Depuis, si ce n'est un split partagé avec Filiamotsa et quelques brèves collaborations chez les uns ou chez les autres, Trunks s'est fait très discret, chacun ayant principalement vaqué à ses occupations respectives jusqu'à ce que l'envie et l'opportunité se retrouvent au même moment devant la porte du local. Réunis autour de Thomas Poli - ingé son ayant pris le relais de Peter Deimel, à l'oeuvre sur On The Roof - les cinq rennais sont donc repartis d'une page blanche au lendemain d'une période pandémique qui, forcément, a rebattu les cartes de l'inspiration et offert quelques mains gagnantes. Car chez Trunks, on ne sort pas des disques pour sortir des disques; on prend le temps de parfaire ses mélodies, de peaufiner son écriture, de soigner ses arrangements, de planter un décor bien à soi. Autant d'atouts qui font de We Dust un album hors du temps, défilant en marge de tendances se passant le relais sur le sillon de l'éphémère.
Nourri à l'indie rock, à la pop, au post rock, au noise rock voire au free jazz, Trunks revendique une nouvelle fois ici sa liberté en huit nouveaux titres qui ne se laissent véritablement apprivoiser qu'au fil des écoutes. Entame aguicheuse, Les Belles Choses combine d'emblée tout ce qui fait le sel du groupe. Riche et complexe tout en restant accessible (What Is Fantasy, What Is Real), parfois ornée d'étonnants retournements de situation (Edgeways), la musique des rennais emmène alors l'auditeur sur des chemins escarpés où la norme n'existe pas mais où le saxophone est roi. Pourtant loin d'être omniprésent, et jamais dans la démonstration, c'est souvent Daniel Paboeuf qui donne le ton ici, qu'il soit au premier ou au second plan, qu'il s'exprime ouvertement sur quelques titres instrumentaux (Norbor, O.B.O.), ou qu'il se mêle avec finesse au chant d'une Laetitia Sheriff sans pareil dès qu'il s'agit de dompter une mélodie dans un contexte imprévisible.
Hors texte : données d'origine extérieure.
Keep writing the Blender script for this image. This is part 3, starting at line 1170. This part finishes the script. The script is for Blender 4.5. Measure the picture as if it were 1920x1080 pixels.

Jamais très éloigné de ses contemporains de Prohibition, parfois proche de Menomena (Memotrunks), Trunks rappelle ici l'absolue nécessité de créer pour soi. Dégagé de toutes aspirations opportunistes, les Rennais affûtent une nouvelle fois leurs atouts, ceux qui depuis leurs débuts contribuent à les rendre si singuliers qu'ils ne peuvent laisser indifférents. Créer l'osmose, passer par quatre chemins, attiser la curiosité en allant chercher le meilleur de soi-même sont autant de principes dont ne peut se nourrir qu'un groupe armé d'une expérience et d'un savoir-faire maintes fois prouvés.